When King Saul met up with Samuel, he said, “Blessed be you to the Lord, I have performed the commandment of the Lord.” (vs. 13) Kids who don’t want to change their selfish ways or take responsibility for their actions or attitudes will blame others or make excuses for their behaviors. Saul went on to say, “I have obeyed the voice of the Lord. But the people took the spoils and animals and brought them home.” “But the people did it”? The people were obeying their King. Samuel didn’t put up with Saul’s nonsense for a minute and neither did God. God was angry that King Saul disobeyed him, and regretted making him king (vs. 11). He stripped Saul of his title as a punishment, because he could not trust Saul to do what God told him to do. When Samuel confronted Saul, the king told him he did obey the command of the Lord.

The best thing you can do when you don’t trust your kids to obey is do what God did through Samuel. Hold your kids responsible in a life changing way that will bring about a changed heart. Too many times it is easier for parents to see the disobedience in their kids or hear their bad attitude and let it go. But for a child to keep getting away with something is the start of resetting the standard of right and wrong so that your standard of what is right becomes wrong or inconsequential to the child.
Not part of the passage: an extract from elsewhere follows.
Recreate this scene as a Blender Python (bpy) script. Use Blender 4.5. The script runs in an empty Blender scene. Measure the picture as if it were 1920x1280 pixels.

So how do you hold them accountable? Follow God’s lead. He took away the freedoms that came with being the King when He had Samuel strip Saul of that title. If you can’t trust your kids to obey you immediately, completely, without challenge and without complaining, then why do they have so many freedoms? When looking at your kids’ freedoms, look at the things they get to choose to do or don’t ask permission to do. Find out more on this in the Two Part Mom’s Notes presentations “Understanding Freedoms, Pt. 1” and “Understanding Freedoms, Pt. 2” available on MP3, PDF, CD and written Notes.

We encourage you as Galatians 6:9 says,

“Let us not become weary in doing good, for at the proper time
we will reap a harvest if we do not give up.”